Vécu comme un accompagnement à l’orgasme - Part 1
Program note
Writing Vécu comme un accompagnement à l’orgasme was a difficult and important endeavor for me, and honestly it is very difficult to write about. It was the first time I had an opportunity to grapple with how I understood the relationship between my own body and sound, the way that I really experience music, and in-turn, my essential intentions when I write it. —It is, for better or worse, a fact that we are trapped, captives, in our own bodies, our inner selves. The perception of sensations comes from outside of us but we only experience these sensations within ourselves. We experience sound in many ways, or through many different boundaries: through our skin, our eyes, and (obviously) our ears. All of this, whether through vibration felt, gesture seen, or sonic waves heard, this is listening. When we listen, we ineradicably shape and relate ideas about the world and ourselves. In listening, we are not only hearing the sensations from outside of us, encroaching on our senses, but also to the associations triggered by those sounds. The automatic function of associative listening makes us remarkably sensitive and it was this sensitivity, and the intimate, private way, in which we are sensitive in our associations, being trapped in our heads and bodies, that interested me. I was drawn to consider what sounds would have the same level of intimate effect, but without being overt. I selected, in turn, a pornographic scene as the basis for material.
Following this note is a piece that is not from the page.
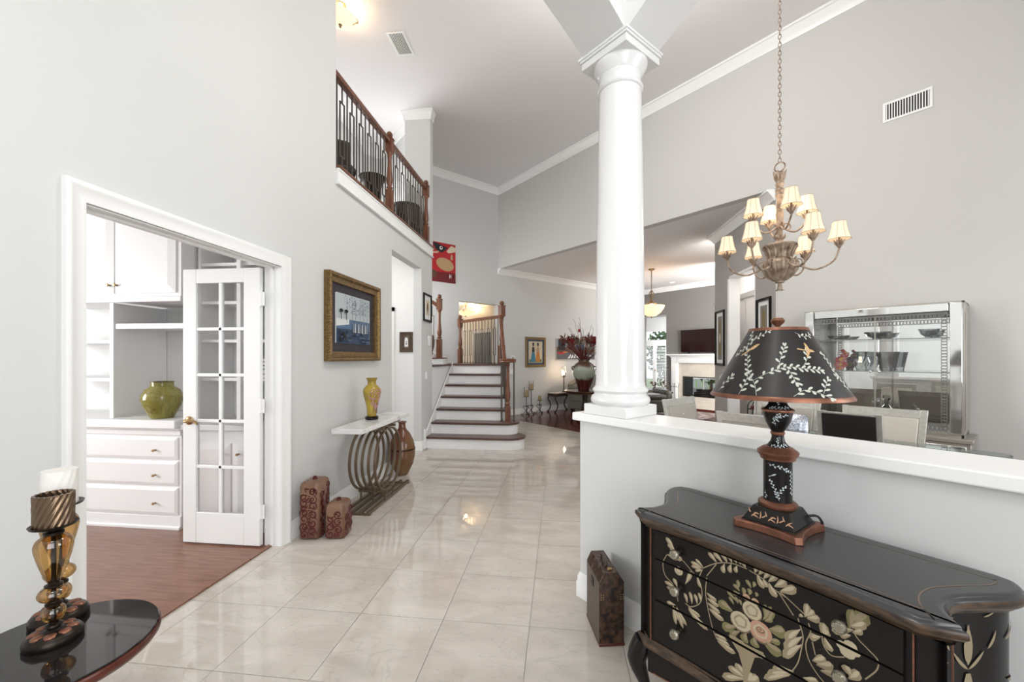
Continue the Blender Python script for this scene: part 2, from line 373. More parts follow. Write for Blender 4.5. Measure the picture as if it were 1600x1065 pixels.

The pitches and rhythms from that scene were transcribed into a single line. As I worked through Vécu the aim became not to recreate the scene, but rather to evoke a semblance of it, its resonance. And so the piece is not meant to transmit the experience of an orgasm in any literal way, but rather it is to arouse the subconscious associations of the creeks and cracks that underpin the experience of sound itself and hopefully provide a wholefully new and bizarre musical experience.